CÉSAR é um bebê chimpanzé pouco comum. Ele é grande, alerta, que já reclama com os gritos adultos de OU… OU… quando fazem o curativo em seu umbigo ou trocam as fraldas. Ele já toma mamadeira com 25 ml de leite NAN e também reclama em som alto quando demoram para alimentá-lo. O último César que conhecemos foi o do filme Planeta dos Macacos: A Origem, que também foi criado por humanos, rompeu a barreira do silêncio e disse NÃO contra os humanos malditos que torturavam seus irmãos e os exibiam num zoológico para serem humilhados. César disse uma palavra e quebrou a barreira da espécie, exigindo que seus iguais fossem tratados com humanidade e respeito. Este novo César, de corpo e personalidade fortes, talvez seja o Libertador de seus iguais que ainda clamam no deserto da incompreensão por direitos que lhes foram sempre desprezados.

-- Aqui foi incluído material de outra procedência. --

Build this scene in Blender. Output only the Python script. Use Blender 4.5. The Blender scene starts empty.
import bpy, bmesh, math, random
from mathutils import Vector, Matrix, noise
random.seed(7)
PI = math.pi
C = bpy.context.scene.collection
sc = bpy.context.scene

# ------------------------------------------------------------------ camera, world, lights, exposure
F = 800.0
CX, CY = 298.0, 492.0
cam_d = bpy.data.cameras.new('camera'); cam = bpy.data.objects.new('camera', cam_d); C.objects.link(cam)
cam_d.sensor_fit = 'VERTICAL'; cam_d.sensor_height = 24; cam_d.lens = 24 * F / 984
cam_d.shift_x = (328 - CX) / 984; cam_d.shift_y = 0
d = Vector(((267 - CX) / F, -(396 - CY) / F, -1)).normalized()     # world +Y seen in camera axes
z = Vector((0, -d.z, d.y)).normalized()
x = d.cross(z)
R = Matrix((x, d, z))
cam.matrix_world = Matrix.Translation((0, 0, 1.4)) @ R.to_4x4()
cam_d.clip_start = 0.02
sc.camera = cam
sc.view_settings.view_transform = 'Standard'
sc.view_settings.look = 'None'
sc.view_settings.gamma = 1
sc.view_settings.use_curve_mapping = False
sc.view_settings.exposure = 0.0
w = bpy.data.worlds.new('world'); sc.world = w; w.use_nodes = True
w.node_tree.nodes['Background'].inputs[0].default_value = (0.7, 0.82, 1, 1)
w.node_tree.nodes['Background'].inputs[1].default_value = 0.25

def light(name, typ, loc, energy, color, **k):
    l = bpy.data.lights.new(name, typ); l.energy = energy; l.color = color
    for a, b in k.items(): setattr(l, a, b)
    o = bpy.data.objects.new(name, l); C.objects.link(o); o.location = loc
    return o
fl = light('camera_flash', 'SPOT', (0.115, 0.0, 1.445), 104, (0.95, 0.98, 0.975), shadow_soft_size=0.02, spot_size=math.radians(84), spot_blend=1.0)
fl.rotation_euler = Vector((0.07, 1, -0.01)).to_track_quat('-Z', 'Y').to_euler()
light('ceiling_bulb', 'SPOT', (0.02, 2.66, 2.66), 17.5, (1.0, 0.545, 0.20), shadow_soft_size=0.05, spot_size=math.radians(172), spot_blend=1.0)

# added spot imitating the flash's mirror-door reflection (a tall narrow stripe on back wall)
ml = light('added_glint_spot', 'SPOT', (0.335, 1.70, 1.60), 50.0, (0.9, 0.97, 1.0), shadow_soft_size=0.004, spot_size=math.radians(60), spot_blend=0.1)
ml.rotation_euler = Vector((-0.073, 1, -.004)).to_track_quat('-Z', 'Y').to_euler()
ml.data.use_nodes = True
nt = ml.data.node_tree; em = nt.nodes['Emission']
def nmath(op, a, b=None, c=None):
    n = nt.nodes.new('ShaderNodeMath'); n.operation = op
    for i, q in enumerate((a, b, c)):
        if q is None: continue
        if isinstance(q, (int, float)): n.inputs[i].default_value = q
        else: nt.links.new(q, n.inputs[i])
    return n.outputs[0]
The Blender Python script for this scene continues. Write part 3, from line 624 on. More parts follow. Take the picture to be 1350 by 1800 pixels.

Por isso, escolhemos esse nome, para lembrar os humanos de que os chimpanzés são nossos irmãos e serão capazes, de uma forma ou outra, de se fazer ouvir em nosso Planeta. Esperamos também que este César se aproxime ao fim deste século e consiga, com sua força de espírito, fazer valer seus direitos na sociedade humana que não o aceita como irmão. Ele não vai precisar que falemos por ele, a sua presença, e quiçá sua voz, reclamará por Justiça e as novas gerações o escutarão.
QUEM É O PAI? Difícil de dizer neste momento. Na democracia sexual que as novas gerações de chimpanzés cativos praticam, em que o macho alfa não dá importância à fidelidade, pode ser qualquer dos três machos que moram no grupo. Nos inclinamos a dois candidatos: Emílio pela aparência do bebê, mas talvez seja Billy, o mais jovem, porque este – como seu provável filho – quase fala algumas palavras quando quer se fazer ouvir.